The same body held its quadrennial General Conference in Florida last week (I was around at the Dallas ’60s and Denver ’90s gathering) and in a legislative session discussing the Church’s stance on LGTB, the most divisive issue in the guarded but non-operational psyche of Midwest United States, it was an African woman who cried her heart out in opposition to allowing homosexuality be regarded other than as a blatant “abomination to the Lord,” as denounced, she says, by Holy Writ and the missionaries of her upbringing. The UMC’s fastest growing membership is from the Third World with a 19th century missionary mentality that has come to haunt and drive out the more progressive elements of this distinctively American institution that grew in the shadows of the U.S. Congress rather than the White House.
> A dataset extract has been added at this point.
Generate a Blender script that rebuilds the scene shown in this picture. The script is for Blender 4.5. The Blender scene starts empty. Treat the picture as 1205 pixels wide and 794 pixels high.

In a confessional statement I made in my youth, I characterized my mother’s Roman Catholic Church and my father’s United Methodists as having, respectively, turned into a “whore” and a “pimp.” Very politic but not too polite, my literal metaphors did not meet an appreciative audience.
With Pope Benedict now going after Caritas International for not condemning homosexuality in its services, President Obama finally coming out in support of same-sex marriage, and Romney suddenly becoming adroit in avoiding any set position any given time but yet shamelessly revving up the hinterland’s defensive homophobia, our preoccupation with whether the President’s security were salacious in El Salvador, now scheduled for Senate hearing, makes the liberating U.S. land of the Alberts a rather sad-looking jaded juvenile.
We took a few months not too long ago to understand the workings on Saipan of what we called the House of Horus (the Egyptian pagan god Horus, promiscuous and polytheistic, gave us the colorful English word “whore”) wildly written up in these pages. It made us understand why our local male citizens get in trouble with new post-puberty virgin teens when we recall that the patriarchal Datus of Malayo-Oceania and the liege lords of Europe had it as their honored prerogative to deflower the village’s lassies.
We thought Ellis and Kinsey had catapulted us beyond our ancient prejudices. We’ve had some ardent holdovers to the past. Some even sit in legislatures.